Global polypropylene powerhouse Basell NV is selling a plant in Cologne, Germany, to Dow Chemical Co.
The move is the result of European regulators' concerns about Basell's dominance in that region's PP market.
The 10-year-old plant produces 430 million pounds of PP annually and employs 71. Terms were not disclosed.
After Shell Petroleum NV of London and BASF AG of Ludwigshafen, Germany, merged their polyolefins assets to form Basell in late 1999, the European Commission ordered the new firm to sell 1.3 billion pounds of PP resin capacity and almost 300 million pounds of PP compounding capacity. The merger gave Basell a 40 percent share of the European PP market.
Basell and regulators agreed in September on a list of eight plants that could be sold. Cologne will be the first plant to be sold, and Basell expects to complete the deal by the end of the year, according to Edward Weeks, Basell's vice president of corporate communications.
"It's a funny situation," Weeks said in a March 23 telephone interview from London. "We'd like to keep the capacity, but we have to move the company forward. It's unsettling to everyone at the plants on the list."
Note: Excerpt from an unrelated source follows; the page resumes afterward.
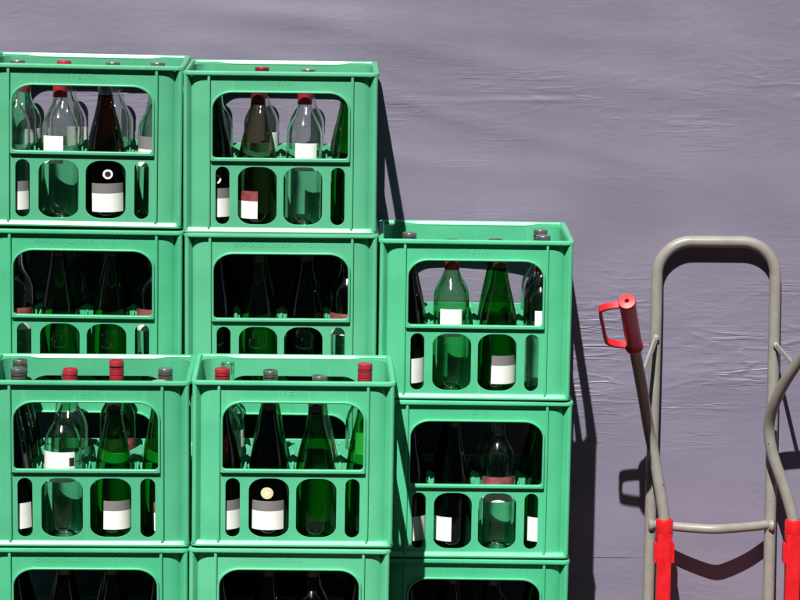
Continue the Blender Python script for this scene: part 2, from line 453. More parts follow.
def tarp_bump(m):
    """woven grain plus small crisp creases, mostly level"""
    b = m.node_tree.nodes['Principled BSDF']
    tc = N(m, 'ShaderNodeTexCoord')
    def nz(scale, detail, rough, dist=0.0, rot=0.0):
        mp = N(m, 'ShaderNodeMapping'); mp.inputs['Scale'].default_value = scale; mp.inputs['Rotation'].default_value = (0, rot, 0)
        L(m, tc.outputs['Object'], mp.inputs['Vector'])
        n = N(m, 'ShaderNodeTexNoise'); n.inputs['Scale'].default_value = 1.0; n.inputs['Detail'].default_value = detail
        n.inputs['Roughness'].default_value = rough; n.inputs['Distortion'].default_value = dist
        L(m, mp.outputs['Vector'], n.inputs['Vector'])
        return n.outputs['Fac']
    def M(op, a, v=None):
        q = N(m, 'ShaderNodeMath', operation=op); L(m, a, q.inputs[0])
        if v is not None:
            if isinstance(v, float): q.inputs[1].default_value = v
            else: L(m, v, q.inputs[1])
        return q.outputs[0]
    def crease(scale, width, mask_scale, lo, hi, rot=0.0):
        d = M('ABSOLUTE', M('SUBTRACT', nz(scale, 2, 0.5, 0.4, rot), 0.5))
        r = N(m, 'ShaderNodeMapRange'); r.interpolation_type = 'SMOOTHSTEP'
        r.inputs['From Min'].default_value = 0.0; r.inputs['From Max'].default_value = width; r.inputs['To Min'].default_value = 1; r.inputs['To Max'].default_value = 0
        L(m, d, r.inputs['Value'])
        k = N(m, 'ShaderNodeMapRange'); k.inputs['From Min'].default_value = lo; k.inputs['From Max'].default_value = hi
        L(m, nz(mask_scale, 2, 0.5), k.inputs['Value'])
        return M('MULTIPLY', r.outputs['Result'], k.outputs['Result'])
    # where the sheet was folded and crumpled: one band at knee height, a faint one higher up
    sx = N(m, 'ShaderNodeSeparateXYZ'); L(m, tc.outputs['Object'], sx.inputs[0])
    def zone(z0, half):
        r = N(m, 'ShaderNodeMapRange'); r.interpolation_type = 'SMOOTHSTEP'
        r.inputs['From Min'].default_value = 0.0; r.inputs['From Max'].default_value = half; r.inputs['To Min'].default_value = 1; r.inputs['To Max'].default_value = 0
        L(m, M('ABSOLUTE', M('SUBTRACT', sx.outputs['Z'], z0)), r.inputs['Value'])
        return r.outputs['Result']
    rx = N(m, 'ShaderNodeMapRange'); rx.inputs['From Min'].default_value = 0.40; rx.inputs['From Max'].default_value = 0.70; rx.inputs['To Min'].default_value = 0.25
    L(m, sx.outputs['X'], rx.inputs['Value'])
    act = M('ADD', M('MULTIPLY', M('MULTIPLY', zone(0.72, 0.26), 1.7), rx.outputs['Result']), M('MULTIPLY', zone(1.27, 0.14), 0.45))
    act = M('ADD', act, 0.16)
    grain = nz((60, 60, 120), 4, 0.55)
    soft = nz((7, 7, 62), 3, 0.5, 0.3)
    soft2 = nz((16, 16, 120), 2, 0.5, 0.3)
    c1 = crease((4.5, 4.5, 52), 0.07, (4, 4, 14), 0.46, 0.66)
    c2 = crease((18, 18, 80), 0.07, (8, 8, 18), 0.48, 0.68, 0.12)
    c3 = crease((14, 14, 26), 0.05, (6, 6, 9), 0.52, 0.70, 0.6)
    h = M('ADD', M('MULTIPLY', soft, 0.75), M('MULTIPLY', c1, 1.35))
    h = M('ADD', h, M('MULTIPLY', soft2, 0.35))
    h = M('ADD', h, M('MULTIPLY', c2, 0.3)); h = M('ADD', h, M('MULTIPLY', c3, 0.3))
    h = M('ADD', M('MULTIPLY', h, act), M('MULTIPLY', grain, 0.22))
    bp = N(m, 'ShaderNodeBump'); bp.inputs['Strength'].default_value = 0.6; bp.inputs['Distance'].default_value = 0.0011
    L(m, h, bp.inputs['Height'])
    L(m, bp.outputs['Normal'], b.inputs['Normal'])
tarp_bump(TARP)
me.materials.append(TARP)
tag(obj('tarpaulin', me), 'grey violet wrinkled tarpaulin sheet hanging behind the crates and hand truck', 'tarpaulin')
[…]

Weeks added that the Cologne plant will be a good fit for Dow, because the plant uses Unipol process technology licensed from Union Carbide. Dow recently completed a long-delayed merger with Carbide. Most of Basell's PP plants use Shell/Montell's Spheripol-brand technology or BASF gas-phase technology.
"From a technology standpoint, [the Cologne plant] was a sore thumb," Weeks said.
Dow is a relative newcomer to the PP field, launching production in 1998 with a 550 million-pound-per-year plant in Schkopau, Germany, and acquiring a 200 million-pound-per-year plant in South Africa that same year.
The firm also opened a plant in Freeport, Texas, in January and snagged plants in Seadrift, Texas, and Norco, La., via the Carbide merger. The Cologne buy lifts Dow's global PP capacity to about 2.6 billion pounds per year.